Because if people are succeeding in every topic you can think of, makes you stop and look at why you aren’t. Much easier to pretend it’s some wrong headed reason. But it’s not true and it makes you think it’s not possible. When it is.
But here’s the thing. When you build a strategy to achieve anything, you need to know where you’re going. Can’t plan a route on the map without a destination and I’m not sure most writers have one. They’re more like — lets dip a toe in and see what happens. And then it’s all — hey-wait-a-minute-no-one-is-reading-HELP!
And when I ask what’s your long term objective, they don’t know.
Um. Readers?
Sure. But why? If you’re writing just to be read, that’s one thing. But if you ever want to turn it into an income, that’s a different game. And what kind of income? Do you want people to pay for your Substack? Or do you plan to sell something else?
Because while you’re writing and wondering why no one is reading, readers here are doing their darn best to turn this place into Medium. One of my readers follows 981 Substacks. Not to be rude, but is that the guy you want hitting subscribe?
Because you know what his feed looks like, yeah?
You think he’s ever going to convert to paid? Maybe. But the odds are low. They say 5% of free subscribers will convert to paid, but some writers here convert under 1%
That guy following five hundred or a thousand Substacks is a number that makes you feel good because it feels great to look at your stats and see hundreds or thousands of people following you.
But if you’re looking for response, you’re not going to get it there. So the question becomes entirely different. How do you find readers that will actually read.
Maybe even pay.
It’s a big topic. One I’m writing a tutorial about. Two actually. One for Medium, one for Substack. But they both start with a destination. With the outcome you’re looking for. Because there’s not just one outcome and the path is different depending on what you’re trying to achieve. Not sure which I’ll publish first and if you have thoughts on which would be more helpful to you, let me know in comments.
The point I want to make here is that you can’t just focus on growing your following. Not all followers are the same. Not even close. You have to focus on growing the right following and they’re not the same thing. I think that’s worth talking about.
Love to know your thoughts...
I’m biased of course but I’d love to hear your thoughts about growing a following on Substack. Specifically when it come to fiction 😱
Huge +1 to all of this.
The sooner writers treat their newsletter like a business, the clearer these goals become.
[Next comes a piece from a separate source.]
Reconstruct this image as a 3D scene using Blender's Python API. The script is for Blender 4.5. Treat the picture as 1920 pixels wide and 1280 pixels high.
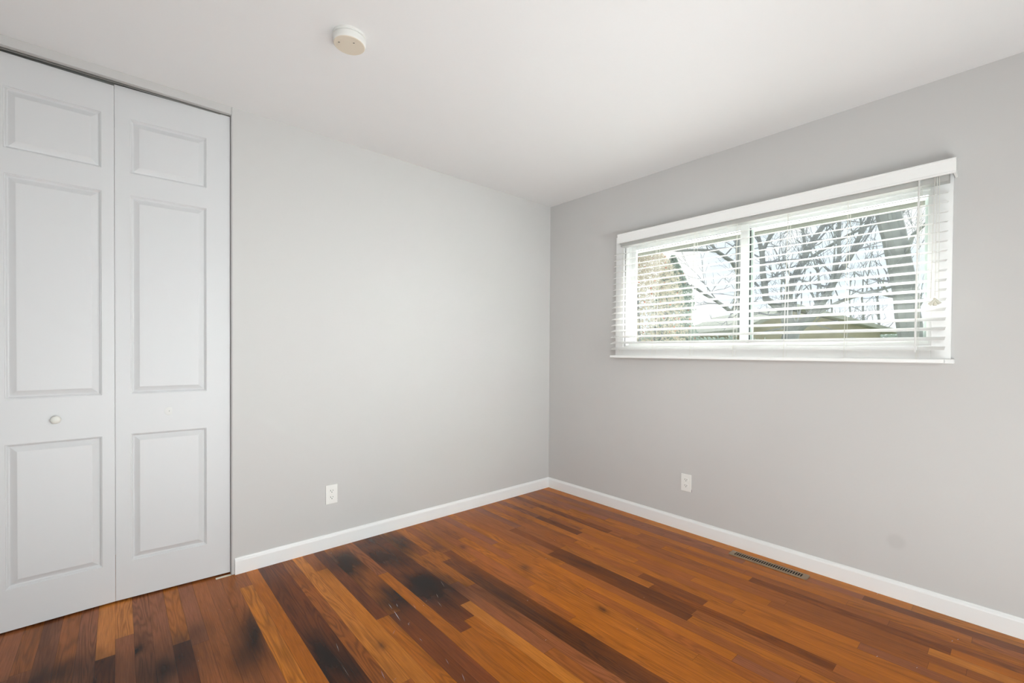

I'm not talking about about $$$ here (though, that's obviously nice): I'm referring to things like:
+Consistency
+Customer service
+ID'ing your target reader (what's in it for them?)
+Who your work is for...and who it's not for.
One exercise I've used that's really helped is filling in this sentence:
(My newsletter) is for (who?) so that (desired outcome)
I got that from one of the "salespeople" on Medium, but it sure has come in handy!